Cloying criminals are apparently now extorting money from people across the spectrum in Los Rios, from the smallest landlady with a room to let, to the biggest wholesale providers and everyone in between. But the protection money being demanded is not for the cartels, I’ll wager. I’m sure they have more than enough on their hands keeping their own businesses going. It strikes me that some unctuous opportunists have jumped on the bandwagon, selling fear of the cartels and finding it all too easy to get a lucrative foothold into racketeering, creating new markets for their slavering selves as they go, and causing a palpable dread amid the population of Los Rios. Of course, as well as the tales about “la vacuna,” there is a swell of rumors about what may happen or what has happened to those who have been either unable or who have refused to pay it and these are shocking in the extreme, with stories of gunfire and death and blazing homes now rife.

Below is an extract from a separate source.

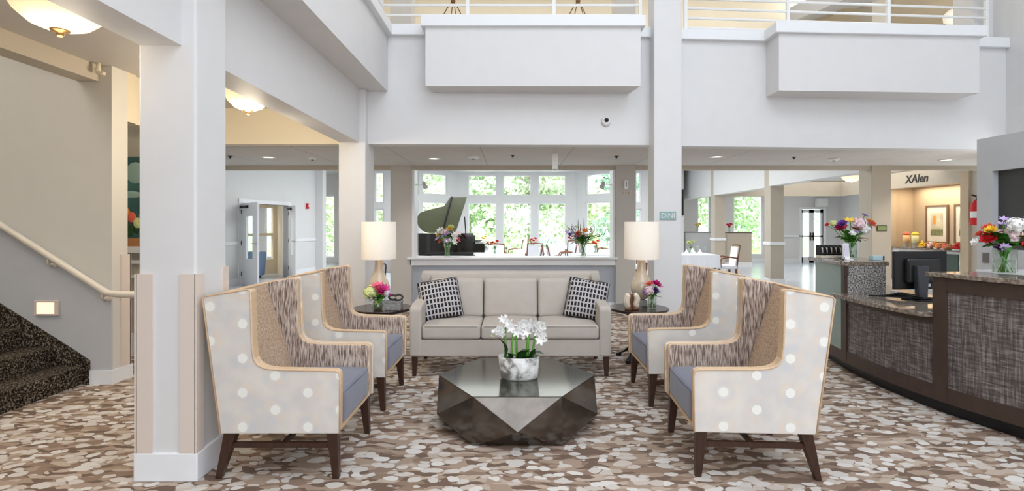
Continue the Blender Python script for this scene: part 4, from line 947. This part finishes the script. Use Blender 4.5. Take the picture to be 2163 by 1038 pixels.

I sincerely hope it is mostly just rumor dear friends, or at the very least highly over-exaggerated. My wife and I are a little older and unwilling to rewrite our future at this late stage. That said, as an outsider I understand that I would certainly be a legitimate target for such extortionists I’m pretty sure, and that would cause my dear wife more worry than she should ever have. I guess maybe she and I have some talking to do when I get home after Christmas.

FYI readers, Ecuador has three large dams, two of which, the Mazar and the Paute, are northeast of Cuenca on the Paute River, while the other is in Napo province, on the Coca. It would be hard indeed for any of them to ever impact you or me should they one day collapse as all are well distant from us, or indeed any major urban centres.